- _SUPPLIED DATA_
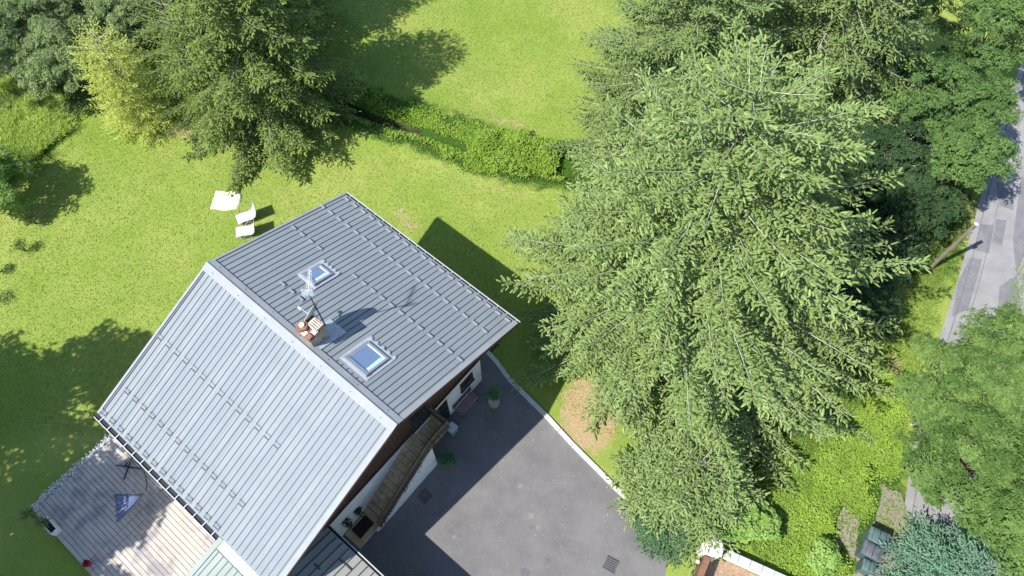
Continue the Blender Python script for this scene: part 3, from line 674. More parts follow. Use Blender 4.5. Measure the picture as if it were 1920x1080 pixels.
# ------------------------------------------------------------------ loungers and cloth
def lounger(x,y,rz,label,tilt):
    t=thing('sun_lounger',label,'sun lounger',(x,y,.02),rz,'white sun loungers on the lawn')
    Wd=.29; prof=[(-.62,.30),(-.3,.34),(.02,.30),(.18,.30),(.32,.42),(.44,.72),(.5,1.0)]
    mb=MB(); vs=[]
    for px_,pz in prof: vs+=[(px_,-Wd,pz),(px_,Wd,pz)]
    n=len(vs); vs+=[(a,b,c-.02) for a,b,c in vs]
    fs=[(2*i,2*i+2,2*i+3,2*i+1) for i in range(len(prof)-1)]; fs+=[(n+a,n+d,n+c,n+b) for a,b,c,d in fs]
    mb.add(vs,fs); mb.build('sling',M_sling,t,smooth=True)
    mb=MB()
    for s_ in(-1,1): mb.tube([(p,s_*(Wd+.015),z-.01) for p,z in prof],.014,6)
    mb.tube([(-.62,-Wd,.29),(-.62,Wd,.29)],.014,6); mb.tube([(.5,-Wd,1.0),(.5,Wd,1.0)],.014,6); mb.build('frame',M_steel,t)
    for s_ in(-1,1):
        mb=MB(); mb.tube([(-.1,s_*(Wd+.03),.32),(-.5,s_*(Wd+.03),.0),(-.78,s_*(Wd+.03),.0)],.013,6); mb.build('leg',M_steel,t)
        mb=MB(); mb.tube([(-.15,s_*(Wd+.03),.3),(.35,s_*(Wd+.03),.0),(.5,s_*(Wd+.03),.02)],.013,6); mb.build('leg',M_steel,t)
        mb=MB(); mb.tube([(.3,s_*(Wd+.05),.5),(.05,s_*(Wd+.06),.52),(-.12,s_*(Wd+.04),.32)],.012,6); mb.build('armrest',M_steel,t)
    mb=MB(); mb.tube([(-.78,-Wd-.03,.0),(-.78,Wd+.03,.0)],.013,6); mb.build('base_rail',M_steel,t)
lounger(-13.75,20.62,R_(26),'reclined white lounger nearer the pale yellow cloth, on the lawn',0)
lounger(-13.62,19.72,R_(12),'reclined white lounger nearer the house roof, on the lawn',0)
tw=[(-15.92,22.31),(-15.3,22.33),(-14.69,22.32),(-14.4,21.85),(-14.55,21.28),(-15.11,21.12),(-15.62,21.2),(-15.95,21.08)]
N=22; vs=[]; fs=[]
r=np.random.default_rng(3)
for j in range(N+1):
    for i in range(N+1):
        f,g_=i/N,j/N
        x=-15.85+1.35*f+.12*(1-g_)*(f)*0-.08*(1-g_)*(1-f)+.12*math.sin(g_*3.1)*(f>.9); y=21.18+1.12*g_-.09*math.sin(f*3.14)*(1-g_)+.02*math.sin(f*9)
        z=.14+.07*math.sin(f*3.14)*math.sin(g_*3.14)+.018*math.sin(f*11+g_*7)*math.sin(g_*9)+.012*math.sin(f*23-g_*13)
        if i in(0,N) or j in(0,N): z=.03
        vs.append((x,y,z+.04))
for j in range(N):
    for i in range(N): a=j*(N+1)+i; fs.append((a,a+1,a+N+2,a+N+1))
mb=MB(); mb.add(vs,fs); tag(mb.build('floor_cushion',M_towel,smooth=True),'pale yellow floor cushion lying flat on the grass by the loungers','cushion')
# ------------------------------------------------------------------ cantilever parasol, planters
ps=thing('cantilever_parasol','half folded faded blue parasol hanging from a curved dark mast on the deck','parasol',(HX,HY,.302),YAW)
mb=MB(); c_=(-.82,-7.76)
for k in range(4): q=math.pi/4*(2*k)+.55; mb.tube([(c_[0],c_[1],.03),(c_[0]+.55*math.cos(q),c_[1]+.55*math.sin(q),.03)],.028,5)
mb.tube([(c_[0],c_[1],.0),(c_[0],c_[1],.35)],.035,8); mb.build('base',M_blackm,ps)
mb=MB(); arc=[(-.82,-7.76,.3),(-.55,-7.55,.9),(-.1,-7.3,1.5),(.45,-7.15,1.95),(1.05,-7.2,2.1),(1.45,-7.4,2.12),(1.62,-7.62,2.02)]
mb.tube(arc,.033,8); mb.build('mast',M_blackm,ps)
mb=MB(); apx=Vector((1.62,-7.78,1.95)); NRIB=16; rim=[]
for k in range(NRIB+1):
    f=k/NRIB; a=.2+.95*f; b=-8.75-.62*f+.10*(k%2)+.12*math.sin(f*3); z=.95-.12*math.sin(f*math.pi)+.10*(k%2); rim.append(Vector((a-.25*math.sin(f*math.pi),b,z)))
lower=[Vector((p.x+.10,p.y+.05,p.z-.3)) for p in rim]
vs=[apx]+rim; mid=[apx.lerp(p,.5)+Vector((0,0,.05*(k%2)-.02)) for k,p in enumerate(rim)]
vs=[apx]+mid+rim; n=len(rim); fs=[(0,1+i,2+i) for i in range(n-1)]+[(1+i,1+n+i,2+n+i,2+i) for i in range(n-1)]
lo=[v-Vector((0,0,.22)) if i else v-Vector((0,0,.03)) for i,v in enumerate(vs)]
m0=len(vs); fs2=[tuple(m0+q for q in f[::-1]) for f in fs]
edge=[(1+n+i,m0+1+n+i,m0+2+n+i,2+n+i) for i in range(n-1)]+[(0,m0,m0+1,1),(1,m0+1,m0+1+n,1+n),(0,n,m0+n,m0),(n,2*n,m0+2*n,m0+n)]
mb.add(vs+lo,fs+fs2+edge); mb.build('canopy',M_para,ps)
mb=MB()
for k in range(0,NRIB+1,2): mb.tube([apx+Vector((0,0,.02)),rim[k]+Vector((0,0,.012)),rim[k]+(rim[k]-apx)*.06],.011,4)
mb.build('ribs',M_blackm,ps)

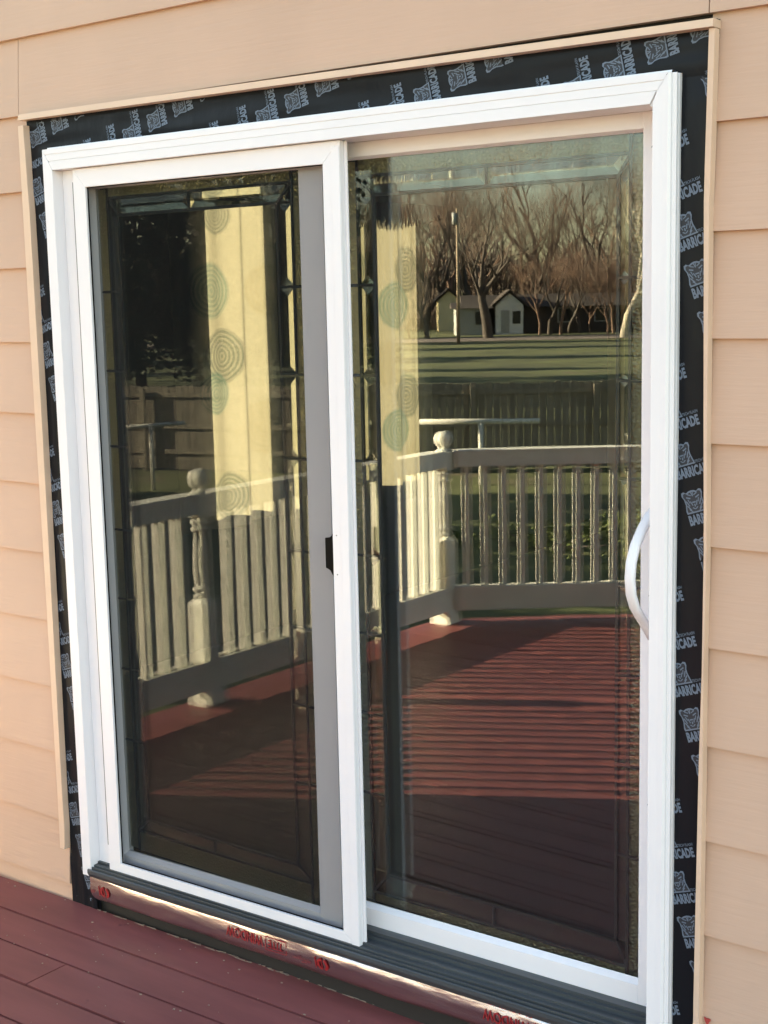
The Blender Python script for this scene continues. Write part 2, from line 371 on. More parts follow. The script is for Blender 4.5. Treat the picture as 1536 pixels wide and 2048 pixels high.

- _WHAT TO DO_
Without including any pictures, print all of the material exactly as given.

- _RESPONSE TO THIS EXERCISE_
Continue the Blender Python script for this scene: part 3, from line 674. More parts follow. Use Blender 4.5. Measure the picture as if it were 1920x1080 pixels.
# ------------------------------------------------------------------ loungers and cloth
def lounger(x,y,rz,label,tilt):
    t=thing('sun_lounger',label,'sun lounger',(x,y,.02),rz,'white sun loungers on the lawn')
    Wd=.29; prof=[(-.62,.30),(-.3,.34),(.02,.30),(.18,.30),(.32,.42),(.44,.72),(.5,1.0)]
    mb=MB(); vs=[]
    for px_,pz in prof: vs+=[(px_,-Wd,pz),(px_,Wd,pz)]
    n=len(vs); vs+=[(a,b,c-.02) for a,b,c in vs]
    fs=[(2*i,2*i+2,2*i+3,2*i+1) for i in range(len(prof)-1)]; fs+=[(n+a,n+d,n+c,n+b) for a,b,c,d in fs]
    mb.add(vs,fs); mb.build('sling',M_sling,t,smooth=True)
    mb=MB()
    for s_ in(-1,1): mb.tube([(p,s_*(Wd+.015),z-.01) for p,z in prof],.014,6)
    mb.tube([(-.62,-Wd,.29),(-.62,Wd,.29)],.014,6); mb.tube([(.5,-Wd,1.0),(.5,Wd,1.0)],.014,6); mb.build('frame',M_steel,t)
    for s_ in(-1,1):
        mb=MB(); mb.tube([(-.1,s_*(Wd+.03),.32),(-.5,s_*(Wd+.03),.0),(-.78,s_*(Wd+.03),.0)],.013,6); mb.build('leg',M_steel,t)
        mb=MB(); mb.tube([(-.15,s_*(Wd+.03),.3),(.35,s_*(Wd+.03),.0),(.5,s_*(Wd+.03),.02)],.013,6); mb.build('leg',M_steel,t)
        mb=MB(); mb.tube([(.3,s_*(Wd+.05),.5),(.05,s_*(Wd+.06),.52),(-.12,s_*(Wd+.04),.32)],.012,6); mb.build('armrest',M_steel,t)
    mb=MB(); mb.tube([(-.78,-Wd-.03,.0),(-.78,Wd+.03,.0)],.013,6); mb.build('base_rail',M_steel,t)
lounger(-13.75,20.62,R_(26),'reclined white lounger nearer the pale yellow cloth, on the lawn',0)
lounger(-13.62,19.72,R_(12),'reclined white lounger nearer the house roof, on the lawn',0)
tw=[(-15.92,22.31),(-15.3,22.33),(-14.69,22.32),(-14.4,21.85),(-14.55,21.28),(-15.11,21.12),(-15.62,21.2),(-15.95,21.08)]
N=22; vs=[]; fs=[]
r=np.random.default_rng(3)
for j in range(N+1):
    for i in range(N+1):
        f,g_=i/N,j/N
        x=-15.85+1.35*f+.12*(1-g_)*(f)*0-.08*(1-g_)*(1-f)+.12*math.sin(g_*3.1)*(f>.9); y=21.18+1.12*g_-.09*math.sin(f*3.14)*(1-g_)+.02*math.sin(f*9)
        z=.14+.07*math.sin(f*3.14)*math.sin(g_*3.14)+.018*math.sin(f*11+g_*7)*math.sin(g_*9)+.012*math.sin(f*23-g_*13)
        if i in(0,N) or j in(0,N): z=.03
        vs.append((x,y,z+.04))
for j in range(N):
    for i in range(N): a=j*(N+1)+i; fs.append((a,a+1,a+N+2,a+N+1))
mb=MB(); mb.add(vs,fs); tag(mb.build('floor_cushion',M_towel,smooth=True),'pale yellow floor cushion lying flat on the grass by the loungers','cushion')
# ------------------------------------------------------------------ cantilever parasol, planters
ps=thing('cantilever_parasol','half folded faded blue parasol hanging from a curved dark mast on the deck','parasol',(HX,HY,.302),YAW)
mb=MB(); c_=(-.82,-7.76)
for k in range(4): q=math.pi/4*(2*k)+.55; mb.tube([(c_[0],c_[1],.03),(c_[0]+.55*math.cos(q),c_[1]+.55*math.sin(q),.03)],.028,5)
mb.tube([(c_[0],c_[1],.0),(c_[0],c_[1],.35)],.035,8); mb.build('base',M_blackm,ps)
mb=MB(); arc=[(-.82,-7.76,.3),(-.55,-7.55,.9),(-.1,-7.3,1.5),(.45,-7.15,1.95),(1.05,-7.2,2.1),(1.45,-7.4,2.12),(1.62,-7.62,2.02)]
mb.tube(arc,.033,8); mb.build('mast',M_blackm,ps)
mb=MB(); apx=Vector((1.62,-7.78,1.95)); NRIB=16; rim=[]
for k in range(NRIB+1):
    f=k/NRIB; a=.2+.95*f; b=-8.75-.62*f+.10*(k%2)+.12*math.sin(f*3); z=.95-.12*math.sin(f*math.pi)+.10*(k%2); rim.append(Vector((a-.25*math.sin(f*math.pi),b,z)))
lower=[Vector((p.x+.10,p.y+.05,p.z-.3)) for p in rim]
vs=[apx]+rim; mid=[apx.lerp(p,.5)+Vector((0,0,.05*(k%2)-.02)) for k,p in enumerate(rim)]
vs=[apx]+mid+rim; n=len(rim); fs=[(0,1+i,2+i) for i in range(n-1)]+[(1+i,1+n+i,2+n+i,2+i) for i in range(n-1)]
lo=[v-Vector((0,0,.22)) if i else v-Vector((0,0,.03)) for i,v in enumerate(vs)]
m0=len(vs); fs2=[tuple(m0+q for q in f[::-1]) for f in fs]
edge=[(1+n+i,m0+1+n+i,m0+2+n+i,2+n+i) for i in range(n-1)]+[(0,m0,m0+1,1),(1,m0+1,m0+1+n,1+n),(0,n,m0+n,m0),(n,2*n,m0+2*n,m0+n)]
mb.add(vs+lo,fs+fs2+edge); mb.build('canopy',M_para,ps)
mb=MB()
for k in range(0,NRIB+1,2): mb.tube([apx+Vector((0,0,.02)),rim[k]+Vector((0,0,.012)),rim[k]+(rim[k]-apx)*.06],.011,4)
mb.build('ribs',M_blackm,ps)

The Blender Python script for this scene continues. Write part 2, from line 371 on. More parts follow. The script is for Blender 4.5. Treat the picture as 1536 pixels wide and 2048 pixels high.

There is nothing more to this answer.